REQUIRED TASK: Would you quote the material below from its first line through the line containing "COL=bpy.context.collection", exactly and with both ends included?
#### SUPPLIED DATA ####
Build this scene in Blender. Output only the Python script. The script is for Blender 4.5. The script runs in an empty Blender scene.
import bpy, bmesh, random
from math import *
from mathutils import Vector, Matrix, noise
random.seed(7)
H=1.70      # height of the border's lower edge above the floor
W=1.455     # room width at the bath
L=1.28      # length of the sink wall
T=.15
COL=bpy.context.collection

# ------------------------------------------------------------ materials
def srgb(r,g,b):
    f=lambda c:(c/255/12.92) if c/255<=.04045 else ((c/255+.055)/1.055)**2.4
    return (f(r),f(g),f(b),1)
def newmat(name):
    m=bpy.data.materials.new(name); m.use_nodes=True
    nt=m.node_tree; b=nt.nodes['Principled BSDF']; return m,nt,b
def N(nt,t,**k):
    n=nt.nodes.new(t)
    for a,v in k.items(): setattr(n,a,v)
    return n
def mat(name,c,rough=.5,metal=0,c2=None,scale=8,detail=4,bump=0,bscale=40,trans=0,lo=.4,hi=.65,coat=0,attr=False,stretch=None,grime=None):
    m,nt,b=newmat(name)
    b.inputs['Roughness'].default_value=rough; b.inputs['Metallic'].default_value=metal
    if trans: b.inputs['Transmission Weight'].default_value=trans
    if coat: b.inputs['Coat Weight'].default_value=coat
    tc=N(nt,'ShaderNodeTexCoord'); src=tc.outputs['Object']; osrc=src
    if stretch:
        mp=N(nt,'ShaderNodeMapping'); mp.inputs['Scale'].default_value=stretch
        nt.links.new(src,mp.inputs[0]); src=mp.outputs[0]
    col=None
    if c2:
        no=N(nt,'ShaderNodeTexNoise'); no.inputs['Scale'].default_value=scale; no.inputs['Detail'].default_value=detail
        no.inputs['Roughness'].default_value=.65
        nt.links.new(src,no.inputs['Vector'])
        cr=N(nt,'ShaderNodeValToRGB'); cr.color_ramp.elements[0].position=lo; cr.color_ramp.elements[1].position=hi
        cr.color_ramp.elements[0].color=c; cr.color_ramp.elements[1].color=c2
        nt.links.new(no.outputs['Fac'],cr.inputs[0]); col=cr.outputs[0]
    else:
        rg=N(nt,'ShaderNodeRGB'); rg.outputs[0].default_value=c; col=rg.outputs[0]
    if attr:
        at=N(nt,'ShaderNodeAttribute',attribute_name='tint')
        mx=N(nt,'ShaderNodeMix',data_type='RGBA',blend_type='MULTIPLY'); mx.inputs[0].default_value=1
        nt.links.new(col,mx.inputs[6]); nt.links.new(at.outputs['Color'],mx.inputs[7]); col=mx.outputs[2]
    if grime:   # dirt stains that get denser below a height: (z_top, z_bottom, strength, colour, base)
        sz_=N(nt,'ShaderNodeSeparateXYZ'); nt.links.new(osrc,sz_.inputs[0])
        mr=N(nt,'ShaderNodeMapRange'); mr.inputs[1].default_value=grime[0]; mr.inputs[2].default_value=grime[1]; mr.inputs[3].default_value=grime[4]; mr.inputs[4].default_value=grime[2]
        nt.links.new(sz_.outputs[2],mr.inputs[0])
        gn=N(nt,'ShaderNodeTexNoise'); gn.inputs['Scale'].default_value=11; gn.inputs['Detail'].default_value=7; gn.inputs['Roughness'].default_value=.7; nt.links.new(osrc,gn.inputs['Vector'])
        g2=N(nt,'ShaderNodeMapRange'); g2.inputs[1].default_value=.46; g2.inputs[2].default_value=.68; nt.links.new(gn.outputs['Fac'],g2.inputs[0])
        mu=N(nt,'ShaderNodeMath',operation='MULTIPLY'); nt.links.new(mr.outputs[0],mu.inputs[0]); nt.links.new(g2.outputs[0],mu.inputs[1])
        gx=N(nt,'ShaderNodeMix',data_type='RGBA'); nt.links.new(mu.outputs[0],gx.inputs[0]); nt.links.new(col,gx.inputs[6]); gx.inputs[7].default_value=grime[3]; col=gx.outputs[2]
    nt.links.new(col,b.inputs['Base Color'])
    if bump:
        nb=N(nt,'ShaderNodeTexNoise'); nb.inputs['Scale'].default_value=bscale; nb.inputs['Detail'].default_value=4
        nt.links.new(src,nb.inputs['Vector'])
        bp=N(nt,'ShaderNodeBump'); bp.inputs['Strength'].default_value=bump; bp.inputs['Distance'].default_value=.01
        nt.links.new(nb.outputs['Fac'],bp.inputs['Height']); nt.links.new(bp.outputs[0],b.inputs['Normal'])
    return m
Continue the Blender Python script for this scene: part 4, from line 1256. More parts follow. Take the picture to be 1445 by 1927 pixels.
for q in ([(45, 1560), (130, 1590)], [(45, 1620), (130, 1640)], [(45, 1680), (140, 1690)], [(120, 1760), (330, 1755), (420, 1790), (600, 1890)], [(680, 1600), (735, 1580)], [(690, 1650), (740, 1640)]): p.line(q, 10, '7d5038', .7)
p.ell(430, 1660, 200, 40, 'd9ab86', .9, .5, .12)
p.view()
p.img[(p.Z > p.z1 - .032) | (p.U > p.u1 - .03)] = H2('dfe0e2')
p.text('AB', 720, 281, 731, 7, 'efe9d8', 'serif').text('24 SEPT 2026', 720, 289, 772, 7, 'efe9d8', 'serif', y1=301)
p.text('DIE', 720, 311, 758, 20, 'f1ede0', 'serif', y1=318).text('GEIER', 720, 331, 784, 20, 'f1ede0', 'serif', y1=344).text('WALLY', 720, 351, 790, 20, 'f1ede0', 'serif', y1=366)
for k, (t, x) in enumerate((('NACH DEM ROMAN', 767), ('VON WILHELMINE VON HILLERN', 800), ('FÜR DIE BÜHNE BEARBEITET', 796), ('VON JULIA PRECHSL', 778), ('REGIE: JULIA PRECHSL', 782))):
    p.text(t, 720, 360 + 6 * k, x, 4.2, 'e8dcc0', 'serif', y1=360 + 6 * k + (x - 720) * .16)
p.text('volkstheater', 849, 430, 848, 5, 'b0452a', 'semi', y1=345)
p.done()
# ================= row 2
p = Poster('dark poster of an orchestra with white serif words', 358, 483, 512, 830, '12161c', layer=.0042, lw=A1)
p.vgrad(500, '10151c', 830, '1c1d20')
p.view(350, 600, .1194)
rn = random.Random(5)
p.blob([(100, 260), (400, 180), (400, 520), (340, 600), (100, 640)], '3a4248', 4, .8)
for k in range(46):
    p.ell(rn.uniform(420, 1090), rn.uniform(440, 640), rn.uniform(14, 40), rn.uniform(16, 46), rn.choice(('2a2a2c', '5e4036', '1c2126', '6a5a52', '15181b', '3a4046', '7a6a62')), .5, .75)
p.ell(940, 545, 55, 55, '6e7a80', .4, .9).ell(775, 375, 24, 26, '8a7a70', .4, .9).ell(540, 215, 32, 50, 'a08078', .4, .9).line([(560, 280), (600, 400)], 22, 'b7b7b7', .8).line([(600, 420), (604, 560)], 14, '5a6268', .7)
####
RESULT OF THE TASK:
Build this scene in Blender. Output only the Python script. The script is for Blender 4.5. The script runs in an empty Blender scene.
import bpy, bmesh, random
from math import *
from mathutils import Vector, Matrix, noise
random.seed(7)
H=1.70      # height of the border's lower edge above the floor
W=1.455     # room width at the bath
L=1.28      # length of the sink wall
T=.15
COL=bpy.context.collection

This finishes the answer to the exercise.